Lenna's first book "Memories of a Cheshire Childhood" was launched a few weeks after her husband Jim Bickerton's death. Lenna was devastated by widowhood, for she and Jim and been married for 59 years and they had been together since she was a teenager. As she wrote about the second part of her life, from leaving school to the war years, she was able to remember their long 1930s courtship during which Jim was out of work, and the joy they felt when he found a job and they were able to get married. When the war started, he was called up and served in the bomb disposal service of the Royal Engineers, where his life was constantly in danger. The young couple had little money to spare and their pleasures were simple: walking and cycling in the Cheshire countryside, picking wild flowers and gathering lilacs...
This book is a hymn to their enduring love affair as well as a fascinating description of Cheshire in the ’thirties and ’forties.
Lenna died in November 1999 when she was writing the last chapter. The book has been completed by her daughter, June Hall.
When Lenna Bickerton left school in Northwich, Cheshire, England, at the age of 14 any plans for her future were dashed when her father lost his job and struggled to set up his own greengrocery round.
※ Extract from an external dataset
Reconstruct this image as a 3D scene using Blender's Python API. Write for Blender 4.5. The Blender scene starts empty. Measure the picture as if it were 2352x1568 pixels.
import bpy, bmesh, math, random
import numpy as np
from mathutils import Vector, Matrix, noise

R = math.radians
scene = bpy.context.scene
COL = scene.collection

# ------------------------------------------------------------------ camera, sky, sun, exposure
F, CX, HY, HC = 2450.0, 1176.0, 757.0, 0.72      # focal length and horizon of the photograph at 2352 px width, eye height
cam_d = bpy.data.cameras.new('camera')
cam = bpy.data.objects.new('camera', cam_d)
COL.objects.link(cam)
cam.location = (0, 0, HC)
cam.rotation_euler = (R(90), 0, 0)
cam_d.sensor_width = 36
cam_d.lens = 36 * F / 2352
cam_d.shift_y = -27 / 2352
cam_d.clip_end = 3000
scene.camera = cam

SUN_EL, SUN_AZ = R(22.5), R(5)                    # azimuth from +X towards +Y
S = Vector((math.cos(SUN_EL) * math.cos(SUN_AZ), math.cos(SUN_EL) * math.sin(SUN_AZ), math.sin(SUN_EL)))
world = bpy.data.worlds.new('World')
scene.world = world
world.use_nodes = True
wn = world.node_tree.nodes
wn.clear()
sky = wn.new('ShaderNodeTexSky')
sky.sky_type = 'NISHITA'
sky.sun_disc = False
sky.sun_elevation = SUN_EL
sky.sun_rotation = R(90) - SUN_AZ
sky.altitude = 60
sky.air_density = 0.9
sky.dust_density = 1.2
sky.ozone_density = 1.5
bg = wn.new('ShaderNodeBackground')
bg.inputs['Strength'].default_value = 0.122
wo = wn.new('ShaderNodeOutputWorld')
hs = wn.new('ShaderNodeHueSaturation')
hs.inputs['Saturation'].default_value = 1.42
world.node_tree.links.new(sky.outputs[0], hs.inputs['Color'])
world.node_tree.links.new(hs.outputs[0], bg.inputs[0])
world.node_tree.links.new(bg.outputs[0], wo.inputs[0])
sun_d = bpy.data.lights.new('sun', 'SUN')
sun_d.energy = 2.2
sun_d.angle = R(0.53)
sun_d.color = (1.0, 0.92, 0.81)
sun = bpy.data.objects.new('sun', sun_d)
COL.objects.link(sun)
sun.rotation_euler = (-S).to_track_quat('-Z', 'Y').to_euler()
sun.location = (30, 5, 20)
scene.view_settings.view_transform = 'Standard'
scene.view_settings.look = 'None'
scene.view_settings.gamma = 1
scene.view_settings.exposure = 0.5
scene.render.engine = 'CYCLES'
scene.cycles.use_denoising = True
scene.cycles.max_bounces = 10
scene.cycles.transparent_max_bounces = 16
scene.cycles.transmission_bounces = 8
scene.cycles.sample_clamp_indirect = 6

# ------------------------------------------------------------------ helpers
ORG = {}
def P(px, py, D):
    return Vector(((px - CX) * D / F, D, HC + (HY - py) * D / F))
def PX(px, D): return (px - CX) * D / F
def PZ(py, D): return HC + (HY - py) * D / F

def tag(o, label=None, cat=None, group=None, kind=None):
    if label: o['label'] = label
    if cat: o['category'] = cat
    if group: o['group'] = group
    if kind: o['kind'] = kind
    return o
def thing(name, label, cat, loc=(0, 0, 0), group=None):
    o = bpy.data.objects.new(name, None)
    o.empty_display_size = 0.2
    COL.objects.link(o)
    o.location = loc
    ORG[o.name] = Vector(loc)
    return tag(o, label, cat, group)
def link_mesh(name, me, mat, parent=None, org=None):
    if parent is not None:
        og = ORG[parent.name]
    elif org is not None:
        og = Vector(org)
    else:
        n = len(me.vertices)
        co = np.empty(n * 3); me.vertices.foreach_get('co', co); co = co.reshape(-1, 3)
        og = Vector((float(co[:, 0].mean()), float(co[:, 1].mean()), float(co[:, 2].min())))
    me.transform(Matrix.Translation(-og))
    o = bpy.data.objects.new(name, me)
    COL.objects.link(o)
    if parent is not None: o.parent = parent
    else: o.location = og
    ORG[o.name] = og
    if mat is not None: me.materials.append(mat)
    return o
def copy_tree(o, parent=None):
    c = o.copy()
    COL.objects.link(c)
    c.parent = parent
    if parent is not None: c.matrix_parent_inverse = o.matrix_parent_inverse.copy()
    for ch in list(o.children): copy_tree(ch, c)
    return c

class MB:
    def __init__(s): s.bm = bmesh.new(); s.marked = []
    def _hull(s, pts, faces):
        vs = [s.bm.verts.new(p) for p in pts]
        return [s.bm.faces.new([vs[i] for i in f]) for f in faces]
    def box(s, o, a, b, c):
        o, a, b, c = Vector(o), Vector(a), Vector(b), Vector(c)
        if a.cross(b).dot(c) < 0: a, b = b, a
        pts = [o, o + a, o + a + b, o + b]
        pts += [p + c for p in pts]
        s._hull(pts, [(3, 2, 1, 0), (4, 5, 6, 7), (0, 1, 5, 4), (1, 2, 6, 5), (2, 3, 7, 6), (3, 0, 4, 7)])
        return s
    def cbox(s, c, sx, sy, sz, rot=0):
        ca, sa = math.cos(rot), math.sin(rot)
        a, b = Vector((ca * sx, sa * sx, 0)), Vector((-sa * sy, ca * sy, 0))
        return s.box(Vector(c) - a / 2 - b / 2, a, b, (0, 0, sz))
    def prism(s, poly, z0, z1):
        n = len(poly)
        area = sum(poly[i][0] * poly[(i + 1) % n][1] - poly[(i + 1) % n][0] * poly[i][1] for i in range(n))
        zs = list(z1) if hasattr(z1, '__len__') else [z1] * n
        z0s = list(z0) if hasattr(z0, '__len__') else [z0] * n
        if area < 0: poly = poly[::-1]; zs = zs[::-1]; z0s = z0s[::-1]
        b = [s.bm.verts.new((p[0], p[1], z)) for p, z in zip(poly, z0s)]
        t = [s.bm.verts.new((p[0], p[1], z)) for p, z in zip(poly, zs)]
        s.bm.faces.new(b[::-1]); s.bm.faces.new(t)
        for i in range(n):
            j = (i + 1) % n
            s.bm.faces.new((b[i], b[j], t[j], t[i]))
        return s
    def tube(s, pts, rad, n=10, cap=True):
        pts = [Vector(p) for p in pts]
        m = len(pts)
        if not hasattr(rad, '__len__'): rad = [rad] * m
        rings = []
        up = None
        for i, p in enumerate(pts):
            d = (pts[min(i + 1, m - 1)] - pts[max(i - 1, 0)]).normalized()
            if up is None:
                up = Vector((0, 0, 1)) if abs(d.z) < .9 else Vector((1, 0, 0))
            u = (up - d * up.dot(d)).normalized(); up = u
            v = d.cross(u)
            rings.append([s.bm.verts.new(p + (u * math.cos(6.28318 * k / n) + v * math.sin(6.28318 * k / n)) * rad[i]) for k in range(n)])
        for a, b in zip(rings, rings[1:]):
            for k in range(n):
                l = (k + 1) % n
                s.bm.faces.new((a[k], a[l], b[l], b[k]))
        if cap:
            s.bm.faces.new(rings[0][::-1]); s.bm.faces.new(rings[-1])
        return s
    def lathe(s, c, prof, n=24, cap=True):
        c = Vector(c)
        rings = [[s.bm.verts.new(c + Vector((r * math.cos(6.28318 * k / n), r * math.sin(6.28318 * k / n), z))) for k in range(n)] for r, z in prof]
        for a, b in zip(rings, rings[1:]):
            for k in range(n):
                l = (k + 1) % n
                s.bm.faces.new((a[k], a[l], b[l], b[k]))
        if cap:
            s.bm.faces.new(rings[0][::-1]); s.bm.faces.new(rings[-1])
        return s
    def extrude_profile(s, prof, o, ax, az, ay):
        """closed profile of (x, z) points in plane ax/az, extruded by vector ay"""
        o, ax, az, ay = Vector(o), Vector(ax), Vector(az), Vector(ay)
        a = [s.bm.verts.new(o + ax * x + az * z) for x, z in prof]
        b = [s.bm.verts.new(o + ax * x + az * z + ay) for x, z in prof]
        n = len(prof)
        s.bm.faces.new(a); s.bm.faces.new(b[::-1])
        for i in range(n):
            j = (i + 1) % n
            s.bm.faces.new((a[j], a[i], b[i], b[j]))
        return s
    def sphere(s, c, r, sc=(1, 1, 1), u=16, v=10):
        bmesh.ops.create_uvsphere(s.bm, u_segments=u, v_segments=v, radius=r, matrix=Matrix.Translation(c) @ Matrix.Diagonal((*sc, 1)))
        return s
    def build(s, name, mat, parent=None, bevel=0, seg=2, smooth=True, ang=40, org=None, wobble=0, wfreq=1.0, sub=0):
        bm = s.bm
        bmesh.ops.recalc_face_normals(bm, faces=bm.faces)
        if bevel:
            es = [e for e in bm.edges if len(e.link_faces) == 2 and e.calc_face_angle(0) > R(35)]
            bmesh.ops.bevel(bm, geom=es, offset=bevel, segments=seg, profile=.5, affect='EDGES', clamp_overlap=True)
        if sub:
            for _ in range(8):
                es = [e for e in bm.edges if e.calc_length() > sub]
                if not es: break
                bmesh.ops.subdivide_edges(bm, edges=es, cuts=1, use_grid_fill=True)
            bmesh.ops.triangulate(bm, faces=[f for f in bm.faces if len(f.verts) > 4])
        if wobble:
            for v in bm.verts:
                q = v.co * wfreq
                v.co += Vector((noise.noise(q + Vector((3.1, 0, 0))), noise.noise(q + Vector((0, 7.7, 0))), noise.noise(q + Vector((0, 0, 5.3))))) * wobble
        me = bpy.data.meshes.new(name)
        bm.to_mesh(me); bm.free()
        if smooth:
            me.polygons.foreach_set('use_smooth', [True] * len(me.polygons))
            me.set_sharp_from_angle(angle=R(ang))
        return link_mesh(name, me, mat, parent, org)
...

Financial pressures frustrated her hopes of becoming an art student and like scores before her, she had to take what work was available with no prospect of training or bettering herself. When she married her beloved Jim in 1937, she become a fulltime housewife and mother, later helping her husband when he took over the greengrocery from her parents.
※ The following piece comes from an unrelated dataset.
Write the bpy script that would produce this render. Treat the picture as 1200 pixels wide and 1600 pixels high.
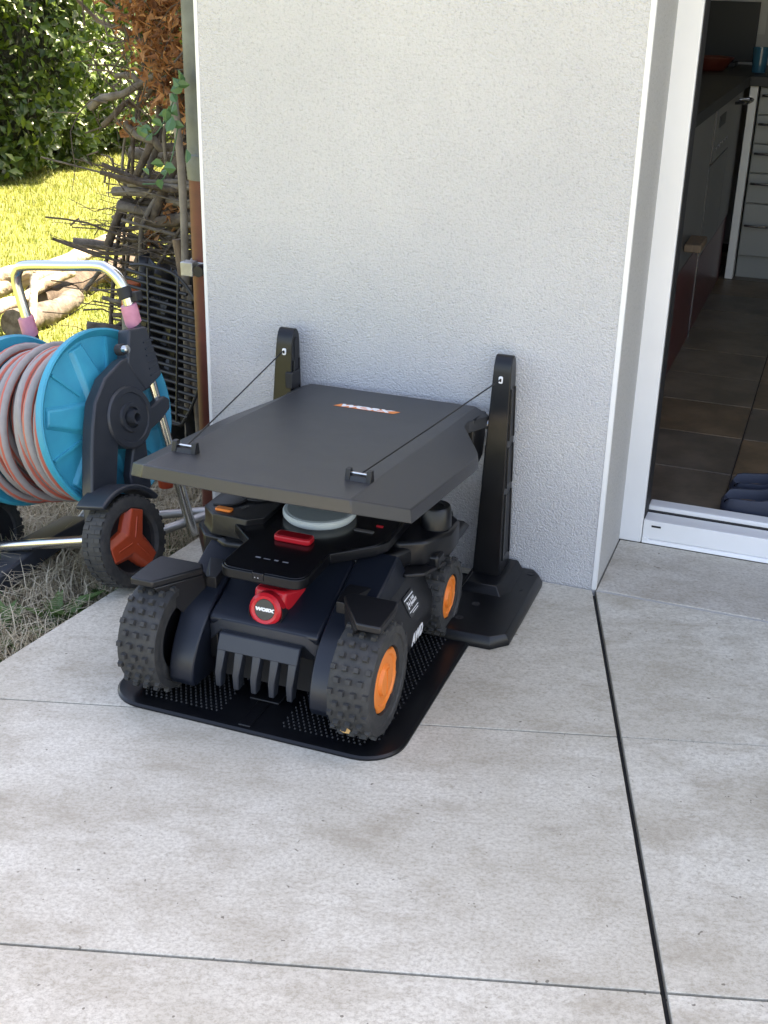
import bpy, bmesh, math, random
import numpy as np
from mathutils import Vector, Matrix
random.seed(7); rng = np.random.default_rng(11)
R = math.radians
for o in list(bpy.data.objects): bpy.data.objects.remove(o)
SC = bpy.context.scene
C = bpy.data.collections.new('scene_objects'); SC.collection.children.link(C)

# ------------------------------------------------------------------ camera
cd = bpy.data.cameras.new('camera'); cam = bpy.data.objects.new('camera', cd); C.objects.link(cam)
cd.sensor_fit = 'HORIZONTAL'; cd.sensor_width = 36.0; cd.lens = 36.0 * 1896.06 / 1200.0
cd.clip_start = 0.05; cd.clip_end = 400
cam.matrix_world = Matrix(((0.93631, -0.16066, 0.31227, 0.37484), (0.35052, 0.37317, -0.85900, -2.41415),
                           (0.02148, 0.91374, 0.40572, 1.24150), (0, 0, 0, 1)))
SC.camera = cam
SC.render.resolution_x = 768; SC.render.resolution_y = 1024

# ------------------------------------------------------------------ light
SUN_AZ = math.atan2(0.50, 0.866); SUN_EL = R(56)          # azimuth from +Y towards +X, behind the house
w = bpy.data.worlds.new('World'); SC.world = w; w.use_nodes = True
nt = w.node_tree; bg = nt.nodes['Background']
sky = nt.nodes.new('ShaderNodeTexSky'); sky.sky_type = 'NISHITA'; sky.sun_disc = False
sky.sun_elevation = SUN_EL; sky.sun_rotation = SUN_AZ
sky.air_density = 0.9; sky.dust_density = 2.0; sky.ozone_density = 0.6
nt.links.new(sky.outputs[0], bg.inputs[0]); bg.inputs[1].default_value = 0.13
sl = bpy.data.lights.new('sun', 'SUN'); sl.energy = 5.0; sl.angle = R(0.5); sl.color = (1.0, 0.94, 0.84)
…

It was not until the early 1980s that she was able to combine her twin loves of writing and social history by penning her early memoirs, spending hours discussing the old times with her late mother, then nearly ninety. She also took up painting again.
Extracts from the book were published in the now-defunct "Northwich World" and the librarians at Northwich were so impressed that they arranged to have two copies of the manuscript typed up and bound. Lenna kept one and the other was placed in the reference library. It was read by many local history enthusiasts and used by Northwich schools as a source for projects.
More than a dozen years later, in 1996, the book was published as a paperback called "Memories of a Cheshire Childhood". It has been reprinted many times and made the octogenarian writer a local celebrity. A new edition was printed after her death in November 1999.